Here is a letter from early on in their correspondence. Anne of Green Gables was not published yet. Montgomery was not married yet.
Excerpt from My Dear Mr. M:, by L.M. Montgomery
Cavendish, P.E.I.
Can.
Monday Evening
April 1, 1907
…I loved one man in whom nobody could see anything to admire. I couldn’t care for the other who was in all respects admirable. If I had married B, I should have been unhappy all my life. If I had married A I should I believe have been happy but I would have deteriorated in every way – “lowered to his level,” as Tennyson says. But Tennyson is not always right. When I was a schoolgirl I very much admired and believed a line in his poem “Lancelot and Guinevere.”
“We needs must love the highest when we see it.”
I don’t believe it now. It is not true. We must admire the highest but love is an entirely different matter and is quite likely to leave the best and go to the worst. Oh, it is a horribly perplexing subject and I grow dizzy thinking of it. I think, too, love varies very much with different temperaments. What would be true for me might be altogether false with a woman of a different temperament. But my own experience has taught me to understand a great many of the strange and perplexing happenings of life. The rules laid down in novels won’t work out in real existence. I came across a bit of doggerel the other day that has more truth than poetry in it.
“There’s a lot of things that never go by rule,
There’s an awful lot of knowledge
That you never get at college,
There are heaps of things you never learn at school.”
And that’s about the way of it!
. . .
Now I’ve just got to finish this letter right up, owing to “circumstances over which I have no control.” It isn’t a satisfactory epistle, especially the part about love but I’ll try to discuss that subject more lucidly in future. I’ve been interrupted a score of times since beginning.
Ever yours sincerely,
L.M. Montgomery
Sheila,
It never ceases to amaze me how strangers, not only strangers to us in their character and personality, but completely unknown, down to their profession and even existence can so take hold of our interest. That letter of Montgomery’s had me mesmerized and I had absolutely no knowledge of her nor would have had a grain of interest in her books or memoirs.
I wonder if there’s any such letter writing going on today?
George – A friend and I were talking a while back about how things like biographies will be very different in the future – because a biographer will not have these long letters to rely on to show the person’s inner thoughts. I suppose people still keep journals – but there’s something so wonderful about reading a correspondence. That’s probably going to vanish.
When I first got email – 15 years ago or whenever – the novelty of it was such that I woudl write long long emails to my friends and get long long emails in response. Same as letter-writing only through a computer. That almost NEVER happens now. Emails are blunt and practical only – setting up times to meet, whatever …

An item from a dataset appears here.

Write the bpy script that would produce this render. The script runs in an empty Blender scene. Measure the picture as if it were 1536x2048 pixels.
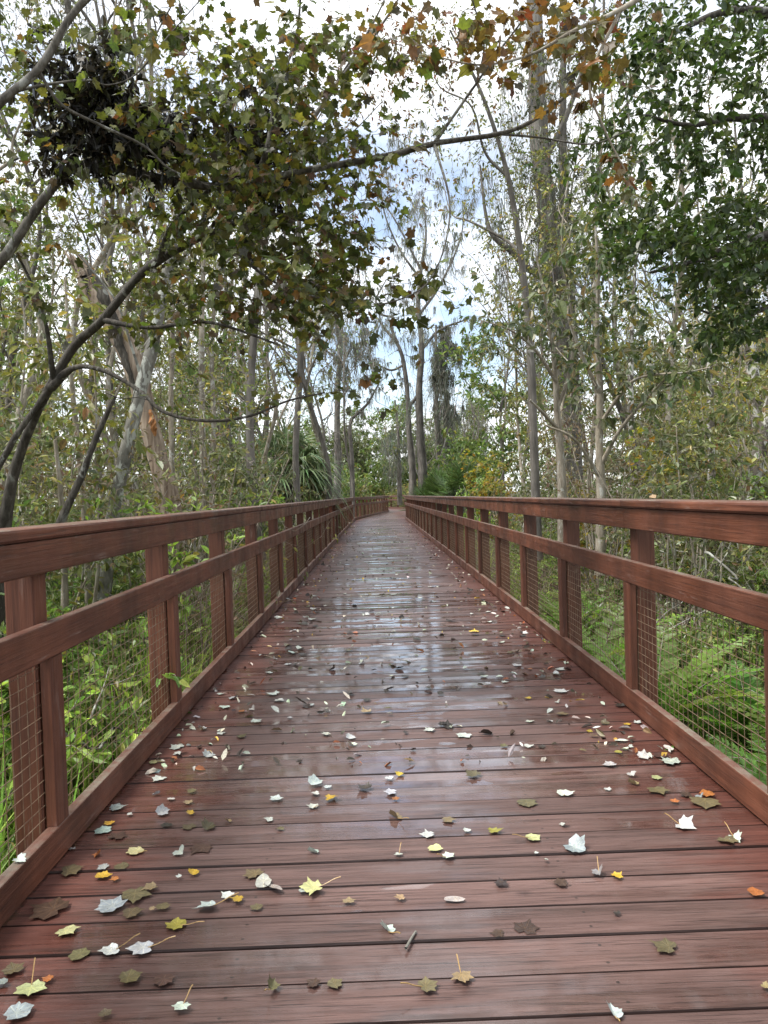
import bpy, math, random
import numpy as np
from mathutils import Matrix, Vector

sc = bpy.context.scene
COL = sc.collection
rng = np.random.default_rng(11)
random.seed(11)
PI = math.pi

# ------------------------------------------------------------------ camera
FPX = 1538.0
ROLL, PITCH, YAW, CAM_H = -0.0332, -0.0222, 0.0085, 1.1332
XL, XR = 1.045, 1.243            # inner faces of the two railings

def rotm():
    # rows of R: camera right, forward, up (after yaw, pitch) in world axes
    c, s = math.cos(YAW), math.sin(YAW)
    A = np.array([[c, -s, 0], [s, c, 0], [0, 0, 1]])
    c, s = math.cos(PITCH), math.sin(PITCH)
    B = np.array([[1, 0, 0], [0, c, s], [0, -s, c]])
    M = B @ A
    ex, ey, ez = M
    c, s = math.cos(ROLL), math.sin(ROLL)
    return c * ex + s * ez, ey, -s * ex + c * ez
CR, CF, CU = rotm()
CAM = np.array([0, 0, CAM_H])
cam = bpy.data.cameras.new('camera')
cam.sensor_fit = 'VERTICAL'
cam.sensor_height = 36.0
cam.sensor_width = 27.0
cam.lens = 36.0 * FPX / 2048.0
cam.clip_start = 0.05
cam.clip_end = 2000
co = bpy.data.objects.new('camera', cam)
COL.objects.link(co)
mw = Matrix(((CR[0], CU[0], -CF[0], 0), (CR[1], CU[1], -CF[1], 0), (CR[2], CU[2], -CF[2], CAM_H), (0, 0, 0, 1)))
co.matrix_world = mw
sc.camera = co

def ray(px, py):
    return CR * ((px - 768) / FPX) - CU * ((py - 1024) / FPX) + CF
def W(px, py, Y):
    """the place at depth Y (metres ahead) seen at photo pixel px, py"""
    d = ray(px, py)
    return CAM + d * (Y / d[1])
def D(px, py, z=0.0):
    d = ray(px, py)
    return CAM + d * ((z - CAM_H) / d[2])

# ------------------------------------------------------------------ mesh building
def nrm(a):
    return a / np.maximum(np.linalg.norm(a, axis=-1, keepdims=True), 1e-9)

class MB:
    """collects blocks of vertices and faces; build() links ONE mesh object"""
    def __init__(s):
        s.V, s.T, s.Q, s.cT, s.cQ, s.B, s.n = [], [], [], [], [], [], 0
    def add(s, v, f, col=(1, 1, 1), bc=None):
        v = np.asarray(v, float).reshape(-1, 3)
        f = np.asarray(f, int)
        c = np.asarray(col, float)
        if c.ndim == 1:
            c = np.tile(c, (len(f), 1))
        if f.shape[1] == 3:
            s.T.append(f + s.n); s.cT.append(c)
        else:
            s.Q.append(f + s.n); s.cQ.append(c)
        s.B.append(np.zeros_like(v) if bc is None else np.asarray(bc, float).reshape(-1, 3))
        s.V.append(v); s.n += len(v)
    def mesh(s, name, mat, smooth=False):
        me = bpy.data.meshes.new(name)
        V = np.concatenate(s.V)
        T = np.concatenate(s.T) if s.T else np.zeros((0, 3), int)
        Q = np.concatenate(s.Q) if s.Q else np.zeros((0, 4), int)
        me.vertices.add(len(V)); me.vertices.foreach_set('co', V.astype(np.float32).ravel())
        idx = np.concatenate([T.ravel(), Q.ravel()])
        me.loops.add(len(idx)); me.loops.foreach_set('vertex_index', idx.astype(np.int32))
        me.polygons.add(len(T) + len(Q))
        st = np.concatenate([np.arange(len(T)) * 3, len(T) * 3 + np.arange(len(Q)) * 4])
        me.polygons.foreach_set('loop_start', st.astype(np.int32))
        me.polygons.foreach_set('use_smooth', np.full(len(st), smooth))
        c = np.concatenate(s.cT + s.cQ)
        c = np.concatenate([c, np.ones((len(c), 1))], 1)
        a = me.attributes.new('col', 'FLOAT_COLOR', 'FACE'); a.data.foreach_set('color', c.astype(np.float32).ravel())
        a = me.attributes.new('bc', 'FLOAT_VECTOR', 'POINT'); a.data.foreach_set('vector', np.concatenate(s.B).astype(np.float32).ravel())
        me.update(calc_edges=True)
        if mat: me.materials.append(mat)
        return me
    def build(s, name, mat, parent=None, smooth=False):
        o = bpy.data.objects.new(name, s.mesh(name, mat, smooth))
        COL.objects.link(o)
        if parent: o.parent = parent
        return o

def tag(o, label=None, cat=None, group=None, kind=None):
    if label: o['label'] = label
    if cat: o['category'] = cat
    if group: o['group'] = group
    if kind: o['kind'] = kind
    return o
def empty(name, loc=(0, 0, 0), rz=0.0, label=None, cat=None, group=None):
    o = bpy.data.objects.new(name, None)
    o.location = loc; o.rotation_euler = (0, 0, rz); o.empty_display_size = .1
    COL.objects.link(o)
    return tag(o, label, cat, group)
KIDS = {}
def copy_thing(root, loc, rz=0.0, scale=1.0, label=None, group=None, tilt=(0, 0)):
    c = root.copy(); COL.objects.link(c)
    c.location = loc; c.rotation_euler = (tilt[0], tilt[1], rz)
    c.scale = (scale,) * 3 if np.isscalar(scale) else scale
    if label: c['label'] = label
    if group: c['group'] = group
    for ch in [k for k in root.children]:
        d = ch.copy(); COL.objects.link(d); d.parent = c
        for g in ch.children:
            e = g.copy(); COL.objects.link(e); e.parent = d
    return c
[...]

Letters like these – between Montgomery and MacMillan – are probably very rare now. Biographies in the future will be different – because people delete their emails, too – it’s not like anyone will be able to rifle through a box in the closet and find a stash of letters.
Hi Sheila, I don’t know if you’ll get this because you posted this entry so long ago (right now I’m gleefully combing through your archives and fattening myself up on your LM Montgomery posts) — but I had to pipe up— biographers today may not have letters/emails to illuminate their subject’s inner thoughts and philosophies, but they will have people’s enormous masses of text messages! Although they are quite different – or are they? There’s that Black Mirror episode where a woman is able to somewhat re-create her dead husband through all his social media data.
Yes, text messages – but you don’t sit down and pour your heart out at length in a text message. You don’t get the sense of narrative, of someone’s VOICE. So I think we’re going to miss that in the future when biographers try to put together books about people in this era.
It’ll be different, that’s for sure!!
Thanks so much for reading and for commenting.